Gelsinger, though, was referring to the traditional definition referring to the number of transistors on a processor -- albeit a processor that could consist of several slices of silicon built into a single package. "We expect to even bend the curve faster than a doubling every two years," he said.

Intel: Moore's Law is alive

Moore's Law is alive and well, Intel believes.

Intel; Screenshot by Stephen Shankland/CNET

Success will mean Intel just catches up to rivals, a moment Gelsinger has pledged will happen in 2024. Intel struggled to move from its 14-nanometer manufacturing process to the 10nm process, while TSMC and Samsung maintained progress better.

Intel's Alder Lake processors now shipping

Intel employed its latest manufacturing process, called Intel 7 and formerly called 10nm Enhanced Superfin, to build its new Alder Lake processor for PCs. It's begun shipping Alder Lake chips, formally called 12th Generation Core processors, to desktop PC makers for use in gaming machines.

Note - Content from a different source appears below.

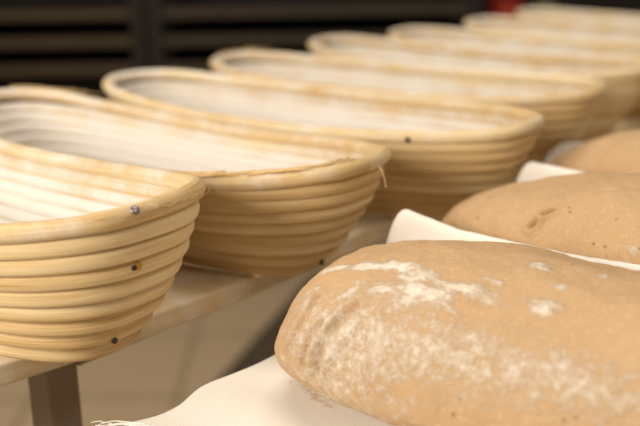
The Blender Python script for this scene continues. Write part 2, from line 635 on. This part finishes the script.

The company is shipping desktop processors now and will begin shipping high-performance laptop processors next month, said Gregory Bryant, executive vice president of Intel's Client Computing Group, at the Intel event. That's notable given that for years, Intel used two different manufacturing processes and chip designs for its desktop and mobile processors.

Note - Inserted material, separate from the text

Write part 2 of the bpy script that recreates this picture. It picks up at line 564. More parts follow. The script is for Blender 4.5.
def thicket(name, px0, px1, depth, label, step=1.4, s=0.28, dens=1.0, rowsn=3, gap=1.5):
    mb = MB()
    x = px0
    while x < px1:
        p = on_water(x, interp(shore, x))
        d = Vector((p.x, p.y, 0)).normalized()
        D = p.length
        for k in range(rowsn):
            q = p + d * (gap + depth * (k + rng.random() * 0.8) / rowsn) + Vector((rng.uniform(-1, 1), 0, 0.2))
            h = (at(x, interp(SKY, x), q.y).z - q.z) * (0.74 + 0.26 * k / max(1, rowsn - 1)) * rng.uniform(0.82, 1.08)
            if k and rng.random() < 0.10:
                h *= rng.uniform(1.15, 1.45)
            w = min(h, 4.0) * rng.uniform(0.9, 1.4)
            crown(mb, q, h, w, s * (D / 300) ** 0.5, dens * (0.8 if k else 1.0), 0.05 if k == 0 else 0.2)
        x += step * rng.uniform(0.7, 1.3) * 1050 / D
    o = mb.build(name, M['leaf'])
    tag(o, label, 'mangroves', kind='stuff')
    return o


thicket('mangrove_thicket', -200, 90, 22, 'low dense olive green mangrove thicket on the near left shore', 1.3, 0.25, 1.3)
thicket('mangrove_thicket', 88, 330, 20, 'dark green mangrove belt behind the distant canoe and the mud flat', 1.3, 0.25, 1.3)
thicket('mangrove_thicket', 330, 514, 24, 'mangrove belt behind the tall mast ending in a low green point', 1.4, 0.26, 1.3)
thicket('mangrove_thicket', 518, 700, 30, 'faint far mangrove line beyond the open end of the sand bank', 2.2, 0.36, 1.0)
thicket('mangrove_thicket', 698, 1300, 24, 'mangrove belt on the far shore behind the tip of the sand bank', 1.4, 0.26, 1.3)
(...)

Alder Lake chips, which combine performance processor cores for speed with efficiency cores for better battery life, are Intel's answer to increasingly competitive AMD processors and Apple's new M1 Pro and M1 Max chips in its new MacBook Pro laptops.

Intel RibbonFET and other chip improvements

Along with packaging, Gelsinger pointed to two major developments he expects will help Intel reclaim its leadership. First is RibbonFET, a technology more broadly called gate all around, or GAA. It transforms transistors so that current travels in a stack of thin ribbon-shaped semiconductors completely surrounded by the gate material that switches the current on and off.

Second is Intel's PowerVia, more broadly called backside power delivery. This adds new processing steps to chipmaking but means transistors draw electrical power from one side while connecting to data communication links on the other. Today's chips try to cram both functions into one side, adding complexity and limiting miniaturization.

Also key will be adoption of extreme ultraviolet chipmaking equipment, which uses a smaller wavelength of light to etch transistor circuitry onto silicon wafers. Upgrading is extremely expensive, and TSMC and Samsung beat Intel in the shift to EUV, but the upgrade simplifies manufacturing that otherwise requires more steps.

Intel also has pledged to be first in a later upgrade to high numeric aperture EUV. That's another step on Intel's plan to surpass TSMC and Samsung in 2025 after catching up in 2024.